Prefiltering the waste stream is another option. Spiral Water Technologies Inc. in San Francisco is touting its skid-mounted self-cleaning mechanical filter. Particles in the 10-100 micron range are separated from inlet water, and a motor-driven spiral brush runs across the screen 10 times a second, allowing it to operate without a backflush.
“Sometimes the purge is an asset,” points out Ashwin Gulati, president and CEO. He recently demonstrated the unit for a processor of pomegranate juice. The firm was conveying a juice slurry by truck to a centrifuge to lower pulp content from 10 to 1 percent solids. His mechanical filter accomplished the job in one hour on site, in a single pass. Next up: a brewery trial.

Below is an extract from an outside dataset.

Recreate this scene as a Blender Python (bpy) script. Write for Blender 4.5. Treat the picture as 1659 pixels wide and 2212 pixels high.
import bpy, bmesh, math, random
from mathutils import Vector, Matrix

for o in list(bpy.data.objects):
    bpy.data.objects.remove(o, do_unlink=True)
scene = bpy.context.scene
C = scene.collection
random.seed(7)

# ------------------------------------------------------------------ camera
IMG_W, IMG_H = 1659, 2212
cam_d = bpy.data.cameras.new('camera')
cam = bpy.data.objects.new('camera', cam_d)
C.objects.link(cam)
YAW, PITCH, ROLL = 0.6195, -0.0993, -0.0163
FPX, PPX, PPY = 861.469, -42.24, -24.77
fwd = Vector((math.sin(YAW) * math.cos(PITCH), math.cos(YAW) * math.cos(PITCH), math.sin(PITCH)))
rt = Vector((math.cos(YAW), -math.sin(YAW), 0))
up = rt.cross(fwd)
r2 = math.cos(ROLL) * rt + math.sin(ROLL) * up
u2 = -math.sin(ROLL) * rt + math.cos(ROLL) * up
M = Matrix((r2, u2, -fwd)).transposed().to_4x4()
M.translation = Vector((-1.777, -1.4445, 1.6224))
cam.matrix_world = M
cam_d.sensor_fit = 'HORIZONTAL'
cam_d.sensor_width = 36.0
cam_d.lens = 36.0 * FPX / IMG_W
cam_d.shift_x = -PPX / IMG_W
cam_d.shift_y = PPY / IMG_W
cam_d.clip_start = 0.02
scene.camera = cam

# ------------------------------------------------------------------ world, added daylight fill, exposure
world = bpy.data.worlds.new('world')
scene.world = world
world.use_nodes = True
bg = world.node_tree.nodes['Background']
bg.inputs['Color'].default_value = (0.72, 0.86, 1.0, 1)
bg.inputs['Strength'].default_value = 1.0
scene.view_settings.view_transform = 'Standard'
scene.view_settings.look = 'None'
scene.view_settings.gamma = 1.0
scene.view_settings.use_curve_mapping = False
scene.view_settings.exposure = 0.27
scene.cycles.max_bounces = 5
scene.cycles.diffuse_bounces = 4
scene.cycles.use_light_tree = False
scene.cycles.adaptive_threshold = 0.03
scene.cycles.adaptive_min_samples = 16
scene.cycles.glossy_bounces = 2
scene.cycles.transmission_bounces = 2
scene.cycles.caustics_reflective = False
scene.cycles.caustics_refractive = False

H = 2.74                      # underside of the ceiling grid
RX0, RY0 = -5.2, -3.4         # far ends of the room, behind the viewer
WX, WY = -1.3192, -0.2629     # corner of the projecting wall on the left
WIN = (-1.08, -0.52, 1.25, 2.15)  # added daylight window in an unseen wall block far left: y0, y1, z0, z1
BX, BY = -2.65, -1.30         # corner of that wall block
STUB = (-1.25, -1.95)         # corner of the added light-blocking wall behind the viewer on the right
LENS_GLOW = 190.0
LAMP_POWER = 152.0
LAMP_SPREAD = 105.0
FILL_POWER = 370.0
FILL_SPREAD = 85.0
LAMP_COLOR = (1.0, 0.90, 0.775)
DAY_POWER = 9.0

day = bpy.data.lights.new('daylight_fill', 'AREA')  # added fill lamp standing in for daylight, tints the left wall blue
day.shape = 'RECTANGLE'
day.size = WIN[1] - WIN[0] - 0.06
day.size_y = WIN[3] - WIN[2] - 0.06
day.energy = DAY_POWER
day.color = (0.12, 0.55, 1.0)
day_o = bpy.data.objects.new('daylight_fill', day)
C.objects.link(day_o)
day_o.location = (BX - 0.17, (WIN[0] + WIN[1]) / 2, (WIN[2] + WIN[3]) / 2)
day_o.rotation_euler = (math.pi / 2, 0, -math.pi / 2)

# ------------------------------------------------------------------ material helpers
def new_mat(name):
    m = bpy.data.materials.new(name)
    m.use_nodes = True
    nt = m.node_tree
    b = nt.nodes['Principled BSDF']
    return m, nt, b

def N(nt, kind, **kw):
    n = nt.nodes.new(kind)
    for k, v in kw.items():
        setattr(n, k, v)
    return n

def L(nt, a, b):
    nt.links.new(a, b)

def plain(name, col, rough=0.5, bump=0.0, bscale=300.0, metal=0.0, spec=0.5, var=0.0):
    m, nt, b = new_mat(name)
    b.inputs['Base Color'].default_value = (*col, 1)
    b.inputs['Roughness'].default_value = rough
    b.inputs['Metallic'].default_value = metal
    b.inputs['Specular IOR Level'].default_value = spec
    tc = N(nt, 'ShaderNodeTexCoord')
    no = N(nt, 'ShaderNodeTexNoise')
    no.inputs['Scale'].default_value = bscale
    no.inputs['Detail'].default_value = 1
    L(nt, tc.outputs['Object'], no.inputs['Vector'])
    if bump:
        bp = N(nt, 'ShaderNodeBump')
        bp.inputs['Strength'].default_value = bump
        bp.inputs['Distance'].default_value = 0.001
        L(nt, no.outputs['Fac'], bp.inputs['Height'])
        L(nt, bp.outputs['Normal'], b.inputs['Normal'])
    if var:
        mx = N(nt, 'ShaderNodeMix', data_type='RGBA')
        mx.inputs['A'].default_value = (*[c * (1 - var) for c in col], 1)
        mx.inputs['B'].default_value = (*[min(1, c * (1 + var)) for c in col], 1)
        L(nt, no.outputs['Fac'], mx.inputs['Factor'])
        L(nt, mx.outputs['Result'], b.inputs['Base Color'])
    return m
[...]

A simple solution that doesn’t cost millions is preferable to a sophisticated energy- or water-recovery solution, but Oland has no regrets. Although its 937,000 bbl. finished goods capacity is dwarfed by its corporate cousins in St. Louis and elsewhere, the waste value stream is sufficient to eventually generate a return. In fact, GE’s Schuler estimates any brewery producing 300,000 bbl a year is a candidate for a biogas system. That’s more than all but a handful of craft breweries. A group of microbreweries in Bend, Ore., is considering pooling their waste and treating it in a cooperative MBR.
Regardless of whether those discussions bear fruit, food processors of all sizes can pick and choose from a wide range of solutions to a problem they wish would just go away.